Joppy and Jason DeVito, I've done some analysis of your answers. Follow-up questions:

FUP1 - What do you think of the above formula, with $M$ as inner product, $I$ as almost complex structure and $J$ as rotation matrix by $\frac{\pi}{2}$? I think this encapsulates all 3 properties of I. In particular...

FUP2 - I think the positively oriented is given in choosing $J$ instead of $-J$ (rotation matrix by $\frac{-\pi}{2}$)?

• FUP2a - In this case, I think the 1st 2 properties of unique $I$ given $M$ (respectively, $v^TMIv=0$ and $v^T(I^TMI-M)v=0$, for all nonzero $v$) is equivalent to $\frac{MI}{\sqrt{\det(M)}} = \pm J$?

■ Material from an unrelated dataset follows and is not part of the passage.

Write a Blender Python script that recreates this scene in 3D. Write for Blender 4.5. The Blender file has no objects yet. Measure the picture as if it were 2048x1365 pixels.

FUP3 - We can see the that the $\lambda$ between $M$'s is given by square root of ratio of determinants:

• FUP3a - For $\frac{M}{\sqrt{\det(M)}} = \frac{N}{\sqrt{\det(N)}} \implies M=\lambda N, \lambda=\frac{\sqrt{\det(M)}}{\sqrt{\det(N)}}$?

  • FUP3ai - I think in this part we do not assume that each matrix $\frac{M}{\sqrt{\det(M)}}$, $\frac{N}{\sqrt{\det(N)}}$ is equal to $JI^{-1} = -JI$?

• FUP3b - Conversely for $M=\lambda N$ and $\lambda > 0$, we can take $\det$ of both sides to get $\frac{M}{\sqrt{\det(M)}} = \frac{N}{\sqrt{\det(N)}}$?

  • FUP3bi - In particular, we can the relevance of $2$ dimensions here: taking determinant of both sides of $M=\lambda N$ gives us a $\lambda^2$?